_Prompt_
Below is a block of data; give all of it again word for word.

──────

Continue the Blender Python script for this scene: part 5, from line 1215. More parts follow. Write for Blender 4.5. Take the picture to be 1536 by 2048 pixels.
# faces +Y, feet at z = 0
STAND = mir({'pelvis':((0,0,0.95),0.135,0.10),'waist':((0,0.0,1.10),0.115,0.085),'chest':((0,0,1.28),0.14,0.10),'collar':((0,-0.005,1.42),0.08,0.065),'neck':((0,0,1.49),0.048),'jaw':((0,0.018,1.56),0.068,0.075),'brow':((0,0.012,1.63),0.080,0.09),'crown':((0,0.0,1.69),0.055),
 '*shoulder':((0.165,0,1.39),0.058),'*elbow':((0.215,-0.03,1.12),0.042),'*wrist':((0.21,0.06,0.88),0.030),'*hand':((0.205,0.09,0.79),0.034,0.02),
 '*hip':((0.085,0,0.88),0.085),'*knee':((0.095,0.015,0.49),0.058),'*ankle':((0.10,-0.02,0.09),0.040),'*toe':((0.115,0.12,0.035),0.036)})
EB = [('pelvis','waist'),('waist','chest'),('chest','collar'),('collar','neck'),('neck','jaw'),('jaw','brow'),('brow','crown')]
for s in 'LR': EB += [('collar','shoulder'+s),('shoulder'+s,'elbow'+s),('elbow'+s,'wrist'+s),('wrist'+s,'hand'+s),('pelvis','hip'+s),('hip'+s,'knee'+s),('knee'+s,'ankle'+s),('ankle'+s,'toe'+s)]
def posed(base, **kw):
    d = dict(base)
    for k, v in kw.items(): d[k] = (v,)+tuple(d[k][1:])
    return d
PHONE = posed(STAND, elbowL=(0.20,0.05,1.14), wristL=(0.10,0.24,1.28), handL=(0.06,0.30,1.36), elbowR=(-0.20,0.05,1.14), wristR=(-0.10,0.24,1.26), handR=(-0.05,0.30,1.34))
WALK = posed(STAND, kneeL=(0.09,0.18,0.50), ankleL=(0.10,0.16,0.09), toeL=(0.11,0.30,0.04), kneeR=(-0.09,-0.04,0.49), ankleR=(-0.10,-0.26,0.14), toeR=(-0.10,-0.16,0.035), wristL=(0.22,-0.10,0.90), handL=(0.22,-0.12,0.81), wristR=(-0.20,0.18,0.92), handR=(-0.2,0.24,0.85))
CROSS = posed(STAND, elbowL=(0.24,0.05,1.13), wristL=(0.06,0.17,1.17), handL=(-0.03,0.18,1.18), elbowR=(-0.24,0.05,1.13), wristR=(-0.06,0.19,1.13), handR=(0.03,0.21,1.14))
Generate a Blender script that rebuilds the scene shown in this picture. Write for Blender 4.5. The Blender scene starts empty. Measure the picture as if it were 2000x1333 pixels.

──────

_Completed task_
Continue the Blender Python script for this scene: part 5, from line 1215. More parts follow. Write for Blender 4.5. Take the picture to be 1536 by 2048 pixels.
# faces +Y, feet at z = 0
STAND = mir({'pelvis':((0,0,0.95),0.135,0.10),'waist':((0,0.0,1.10),0.115,0.085),'chest':((0,0,1.28),0.14,0.10),'collar':((0,-0.005,1.42),0.08,0.065),'neck':((0,0,1.49),0.048),'jaw':((0,0.018,1.56),0.068,0.075),'brow':((0,0.012,1.63),0.080,0.09),'crown':((0,0.0,1.69),0.055),
 '*shoulder':((0.165,0,1.39),0.058),'*elbow':((0.215,-0.03,1.12),0.042),'*wrist':((0.21,0.06,0.88),0.030),'*hand':((0.205,0.09,0.79),0.034,0.02),
 '*hip':((0.085,0,0.88),0.085),'*knee':((0.095,0.015,0.49),0.058),'*ankle':((0.10,-0.02,0.09),0.040),'*toe':((0.115,0.12,0.035),0.036)})
EB = [('pelvis','waist'),('waist','chest'),('chest','collar'),('collar','neck'),('neck','jaw'),('jaw','brow'),('brow','crown')]
for s in 'LR': EB += [('collar','shoulder'+s),('shoulder'+s,'elbow'+s),('elbow'+s,'wrist'+s),('wrist'+s,'hand'+s),('pelvis','hip'+s),('hip'+s,'knee'+s),('knee'+s,'ankle'+s),('ankle'+s,'toe'+s)]
def posed(base, **kw):
    d = dict(base)
    for k, v in kw.items(): d[k] = (v,)+tuple(d[k][1:])
    return d
PHONE = posed(STAND, elbowL=(0.20,0.05,1.14), wristL=(0.10,0.24,1.28), handL=(0.06,0.30,1.36), elbowR=(-0.20,0.05,1.14), wristR=(-0.10,0.24,1.26), handR=(-0.05,0.30,1.34))
WALK = posed(STAND, kneeL=(0.09,0.18,0.50), ankleL=(0.10,0.16,0.09), toeL=(0.11,0.30,0.04), kneeR=(-0.09,-0.04,0.49), ankleR=(-0.10,-0.26,0.14), toeR=(-0.10,-0.16,0.035), wristL=(0.22,-0.10,0.90), handL=(0.22,-0.12,0.81), wristR=(-0.20,0.18,0.92), handR=(-0.2,0.24,0.85))
CROSS = posed(STAND, elbowL=(0.24,0.05,1.13), wristL=(0.06,0.17,1.17), handL=(-0.03,0.18,1.18), elbowR=(-0.24,0.05,1.13), wristR=(-0.06,0.19,1.13), handR=(0.03,0.21,1.14))
Generate a Blender script that rebuilds the scene shown in this picture. Write for Blender 4.5. The Blender scene starts empty. Measure the picture as if it were 2000x1333 pixels.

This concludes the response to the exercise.